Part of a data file
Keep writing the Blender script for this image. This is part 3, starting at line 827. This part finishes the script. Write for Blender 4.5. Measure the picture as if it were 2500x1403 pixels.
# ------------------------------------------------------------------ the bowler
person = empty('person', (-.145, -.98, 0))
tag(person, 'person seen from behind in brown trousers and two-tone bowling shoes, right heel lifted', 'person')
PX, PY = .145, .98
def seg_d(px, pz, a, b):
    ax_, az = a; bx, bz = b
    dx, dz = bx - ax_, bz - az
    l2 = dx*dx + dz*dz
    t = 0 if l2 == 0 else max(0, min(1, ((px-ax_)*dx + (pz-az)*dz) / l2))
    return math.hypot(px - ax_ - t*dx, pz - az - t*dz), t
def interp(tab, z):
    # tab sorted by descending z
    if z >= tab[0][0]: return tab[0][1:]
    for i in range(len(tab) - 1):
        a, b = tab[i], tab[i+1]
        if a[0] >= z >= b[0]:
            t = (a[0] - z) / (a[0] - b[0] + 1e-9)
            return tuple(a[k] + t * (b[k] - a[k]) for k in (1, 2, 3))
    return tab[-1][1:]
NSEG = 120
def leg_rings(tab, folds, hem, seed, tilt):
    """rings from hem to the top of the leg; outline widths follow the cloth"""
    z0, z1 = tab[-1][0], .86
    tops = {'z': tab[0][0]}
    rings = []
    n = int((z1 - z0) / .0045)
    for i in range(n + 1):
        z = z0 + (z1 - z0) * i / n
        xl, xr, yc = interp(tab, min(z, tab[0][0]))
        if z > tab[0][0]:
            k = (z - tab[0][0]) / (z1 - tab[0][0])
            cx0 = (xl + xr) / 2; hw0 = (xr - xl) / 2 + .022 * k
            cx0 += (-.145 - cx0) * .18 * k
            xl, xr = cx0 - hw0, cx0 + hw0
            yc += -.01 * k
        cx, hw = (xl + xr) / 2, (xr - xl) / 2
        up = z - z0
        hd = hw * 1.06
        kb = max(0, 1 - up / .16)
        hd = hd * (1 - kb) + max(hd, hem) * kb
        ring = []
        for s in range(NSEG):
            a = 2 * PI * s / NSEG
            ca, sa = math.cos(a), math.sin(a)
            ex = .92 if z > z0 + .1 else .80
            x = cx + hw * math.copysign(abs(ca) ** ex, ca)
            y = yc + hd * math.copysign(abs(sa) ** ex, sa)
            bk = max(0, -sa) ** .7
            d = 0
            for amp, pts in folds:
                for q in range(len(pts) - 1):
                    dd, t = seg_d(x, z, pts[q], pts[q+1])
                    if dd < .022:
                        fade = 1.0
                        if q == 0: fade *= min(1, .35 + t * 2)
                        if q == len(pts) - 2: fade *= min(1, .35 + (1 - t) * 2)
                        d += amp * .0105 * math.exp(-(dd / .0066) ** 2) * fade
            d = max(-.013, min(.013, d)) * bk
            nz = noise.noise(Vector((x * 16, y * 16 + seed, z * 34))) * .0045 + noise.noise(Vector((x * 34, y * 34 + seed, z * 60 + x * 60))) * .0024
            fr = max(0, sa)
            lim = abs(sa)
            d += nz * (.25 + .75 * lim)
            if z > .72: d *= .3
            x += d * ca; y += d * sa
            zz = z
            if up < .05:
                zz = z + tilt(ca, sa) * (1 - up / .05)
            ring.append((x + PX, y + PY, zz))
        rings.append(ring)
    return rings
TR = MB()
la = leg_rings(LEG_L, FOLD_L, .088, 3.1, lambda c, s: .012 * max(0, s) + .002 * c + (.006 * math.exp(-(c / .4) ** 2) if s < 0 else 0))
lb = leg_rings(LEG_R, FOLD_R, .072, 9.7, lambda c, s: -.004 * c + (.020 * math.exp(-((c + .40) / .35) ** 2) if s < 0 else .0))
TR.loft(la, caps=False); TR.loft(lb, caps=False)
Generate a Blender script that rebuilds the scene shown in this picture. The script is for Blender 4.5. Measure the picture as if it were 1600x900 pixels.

- [WHAT YOU ARE ASKED TO DO]:
Copy out the whole listing, exactly as written.

- [SOLUTION FOR THIS TASK]:
Keep writing the Blender script for this image. This is part 3, starting at line 827. This part finishes the script. Write for Blender 4.5. Measure the picture as if it were 2500x1403 pixels.
# ------------------------------------------------------------------ the bowler
person = empty('person', (-.145, -.98, 0))
tag(person, 'person seen from behind in brown trousers and two-tone bowling shoes, right heel lifted', 'person')
PX, PY = .145, .98
def seg_d(px, pz, a, b):
    ax_, az = a; bx, bz = b
    dx, dz = bx - ax_, bz - az
    l2 = dx*dx + dz*dz
    t = 0 if l2 == 0 else max(0, min(1, ((px-ax_)*dx + (pz-az)*dz) / l2))
    return math.hypot(px - ax_ - t*dx, pz - az - t*dz), t
def interp(tab, z):
    # tab sorted by descending z
    if z >= tab[0][0]: return tab[0][1:]
    for i in range(len(tab) - 1):
        a, b = tab[i], tab[i+1]
        if a[0] >= z >= b[0]:
            t = (a[0] - z) / (a[0] - b[0] + 1e-9)
            return tuple(a[k] + t * (b[k] - a[k]) for k in (1, 2, 3))
    return tab[-1][1:]
NSEG = 120
def leg_rings(tab, folds, hem, seed, tilt):
    """rings from hem to the top of the leg; outline widths follow the cloth"""
    z0, z1 = tab[-1][0], .86
    tops = {'z': tab[0][0]}
    rings = []
    n = int((z1 - z0) / .0045)
    for i in range(n + 1):
        z = z0 + (z1 - z0) * i / n
        xl, xr, yc = interp(tab, min(z, tab[0][0]))
        if z > tab[0][0]:
            k = (z - tab[0][0]) / (z1 - tab[0][0])
            cx0 = (xl + xr) / 2; hw0 = (xr - xl) / 2 + .022 * k
            cx0 += (-.145 - cx0) * .18 * k
            xl, xr = cx0 - hw0, cx0 + hw0
            yc += -.01 * k
        cx, hw = (xl + xr) / 2, (xr - xl) / 2
        up = z - z0
        hd = hw * 1.06
        kb = max(0, 1 - up / .16)
        hd = hd * (1 - kb) + max(hd, hem) * kb
        ring = []
        for s in range(NSEG):
            a = 2 * PI * s / NSEG
            ca, sa = math.cos(a), math.sin(a)
            ex = .92 if z > z0 + .1 else .80
            x = cx + hw * math.copysign(abs(ca) ** ex, ca)
            y = yc + hd * math.copysign(abs(sa) ** ex, sa)
            bk = max(0, -sa) ** .7
            d = 0
            for amp, pts in folds:
                for q in range(len(pts) - 1):
                    dd, t = seg_d(x, z, pts[q], pts[q+1])
                    if dd < .022:
                        fade = 1.0
                        if q == 0: fade *= min(1, .35 + t * 2)
                        if q == len(pts) - 2: fade *= min(1, .35 + (1 - t) * 2)
                        d += amp * .0105 * math.exp(-(dd / .0066) ** 2) * fade
            d = max(-.013, min(.013, d)) * bk
            nz = noise.noise(Vector((x * 16, y * 16 + seed, z * 34))) * .0045 + noise.noise(Vector((x * 34, y * 34 + seed, z * 60 + x * 60))) * .0024
            fr = max(0, sa)
            lim = abs(sa)
            d += nz * (.25 + .75 * lim)
            if z > .72: d *= .3
            x += d * ca; y += d * sa
            zz = z
            if up < .05:
                zz = z + tilt(ca, sa) * (1 - up / .05)
            ring.append((x + PX, y + PY, zz))
        rings.append(ring)
    return rings
TR = MB()
la = leg_rings(LEG_L, FOLD_L, .088, 3.1, lambda c, s: .012 * max(0, s) + .002 * c + (.006 * math.exp(-(c / .4) ** 2) if s < 0 else 0))
lb = leg_rings(LEG_R, FOLD_R, .072, 9.7, lambda c, s: -.004 * c + (.020 * math.exp(-((c + .40) / .35) ** 2) if s < 0 else .0))
TR.loft(la, caps=False); TR.loft(lb, caps=False)
Generate a Blender script that rebuilds the scene shown in this picture. The script is for Blender 4.5. Measure the picture as if it were 1600x900 pixels.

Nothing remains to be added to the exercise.